# RECORDED DATA

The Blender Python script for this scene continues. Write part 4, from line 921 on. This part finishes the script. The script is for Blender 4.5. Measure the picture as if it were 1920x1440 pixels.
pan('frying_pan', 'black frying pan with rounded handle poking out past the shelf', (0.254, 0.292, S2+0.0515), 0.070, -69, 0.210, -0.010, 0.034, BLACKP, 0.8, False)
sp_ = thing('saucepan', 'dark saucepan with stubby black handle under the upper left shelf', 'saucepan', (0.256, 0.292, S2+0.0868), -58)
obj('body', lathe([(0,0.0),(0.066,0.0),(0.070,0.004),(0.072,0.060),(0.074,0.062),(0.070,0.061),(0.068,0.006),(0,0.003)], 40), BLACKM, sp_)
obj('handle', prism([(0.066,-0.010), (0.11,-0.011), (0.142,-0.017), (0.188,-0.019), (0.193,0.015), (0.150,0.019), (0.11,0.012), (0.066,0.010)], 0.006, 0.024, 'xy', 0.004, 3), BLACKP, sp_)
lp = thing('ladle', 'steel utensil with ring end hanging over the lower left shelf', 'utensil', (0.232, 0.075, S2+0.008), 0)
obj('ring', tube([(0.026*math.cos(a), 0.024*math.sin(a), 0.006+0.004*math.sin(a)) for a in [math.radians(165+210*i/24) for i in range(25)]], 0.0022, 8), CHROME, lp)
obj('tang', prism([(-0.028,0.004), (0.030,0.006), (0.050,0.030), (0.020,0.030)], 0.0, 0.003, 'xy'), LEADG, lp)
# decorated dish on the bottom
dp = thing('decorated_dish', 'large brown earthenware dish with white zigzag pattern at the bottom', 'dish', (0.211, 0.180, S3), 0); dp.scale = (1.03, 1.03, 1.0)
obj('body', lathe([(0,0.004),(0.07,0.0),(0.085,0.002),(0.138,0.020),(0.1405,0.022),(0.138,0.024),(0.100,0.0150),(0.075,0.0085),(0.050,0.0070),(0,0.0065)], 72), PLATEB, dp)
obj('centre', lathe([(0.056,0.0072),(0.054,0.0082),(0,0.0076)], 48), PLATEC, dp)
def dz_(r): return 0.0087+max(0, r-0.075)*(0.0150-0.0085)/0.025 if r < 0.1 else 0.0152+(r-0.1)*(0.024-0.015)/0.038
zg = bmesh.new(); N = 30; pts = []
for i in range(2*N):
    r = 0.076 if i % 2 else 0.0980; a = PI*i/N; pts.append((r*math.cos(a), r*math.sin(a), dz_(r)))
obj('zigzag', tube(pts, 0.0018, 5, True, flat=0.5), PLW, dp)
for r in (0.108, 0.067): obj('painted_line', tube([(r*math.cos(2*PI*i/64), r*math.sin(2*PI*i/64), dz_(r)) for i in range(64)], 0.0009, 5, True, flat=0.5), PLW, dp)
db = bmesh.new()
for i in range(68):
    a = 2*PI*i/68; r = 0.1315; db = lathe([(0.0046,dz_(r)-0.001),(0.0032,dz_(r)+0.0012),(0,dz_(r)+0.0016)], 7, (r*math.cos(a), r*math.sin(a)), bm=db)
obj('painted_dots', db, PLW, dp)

# AIM OF THE EXERCISE
Type the material above out again, exactly.

# SOLUTION BELOW
The Blender Python script for this scene continues. Write part 4, from line 921 on. This part finishes the script. The script is for Blender 4.5. Measure the picture as if it were 1920x1440 pixels.
pan('frying_pan', 'black frying pan with rounded handle poking out past the shelf', (0.254, 0.292, S2+0.0515), 0.070, -69, 0.210, -0.010, 0.034, BLACKP, 0.8, False)
sp_ = thing('saucepan', 'dark saucepan with stubby black handle under the upper left shelf', 'saucepan', (0.256, 0.292, S2+0.0868), -58)
obj('body', lathe([(0,0.0),(0.066,0.0),(0.070,0.004),(0.072,0.060),(0.074,0.062),(0.070,0.061),(0.068,0.006),(0,0.003)], 40), BLACKM, sp_)
obj('handle', prism([(0.066,-0.010), (0.11,-0.011), (0.142,-0.017), (0.188,-0.019), (0.193,0.015), (0.150,0.019), (0.11,0.012), (0.066,0.010)], 0.006, 0.024, 'xy', 0.004, 3), BLACKP, sp_)
lp = thing('ladle', 'steel utensil with ring end hanging over the lower left shelf', 'utensil', (0.232, 0.075, S2+0.008), 0)
obj('ring', tube([(0.026*math.cos(a), 0.024*math.sin(a), 0.006+0.004*math.sin(a)) for a in [math.radians(165+210*i/24) for i in range(25)]], 0.0022, 8), CHROME, lp)
obj('tang', prism([(-0.028,0.004), (0.030,0.006), (0.050,0.030), (0.020,0.030)], 0.0, 0.003, 'xy'), LEADG, lp)
# decorated dish on the bottom
dp = thing('decorated_dish', 'large brown earthenware dish with white zigzag pattern at the bottom', 'dish', (0.211, 0.180, S3), 0); dp.scale = (1.03, 1.03, 1.0)
obj('body', lathe([(0,0.004),(0.07,0.0),(0.085,0.002),(0.138,0.020),(0.1405,0.022),(0.138,0.024),(0.100,0.0150),(0.075,0.0085),(0.050,0.0070),(0,0.0065)], 72), PLATEB, dp)
obj('centre', lathe([(0.056,0.0072),(0.054,0.0082),(0,0.0076)], 48), PLATEC, dp)
def dz_(r): return 0.0087+max(0, r-0.075)*(0.0150-0.0085)/0.025 if r < 0.1 else 0.0152+(r-0.1)*(0.024-0.015)/0.038
zg = bmesh.new(); N = 30; pts = []
for i in range(2*N):
    r = 0.076 if i % 2 else 0.0980; a = PI*i/N; pts.append((r*math.cos(a), r*math.sin(a), dz_(r)))
obj('zigzag', tube(pts, 0.0018, 5, True, flat=0.5), PLW, dp)
for r in (0.108, 0.067): obj('painted_line', tube([(r*math.cos(2*PI*i/64), r*math.sin(2*PI*i/64), dz_(r)) for i in range(64)], 0.0009, 5, True, flat=0.5), PLW, dp)
db = bmesh.new()
for i in range(68):
    a = 2*PI*i/68; r = 0.1315; db = lathe([(0.0046,dz_(r)-0.001),(0.0032,dz_(r)+0.0012),(0,dz_(r)+0.0016)], 7, (r*math.cos(a), r*math.sin(a)), bm=db)
obj('painted_dots', db, PLW, dp)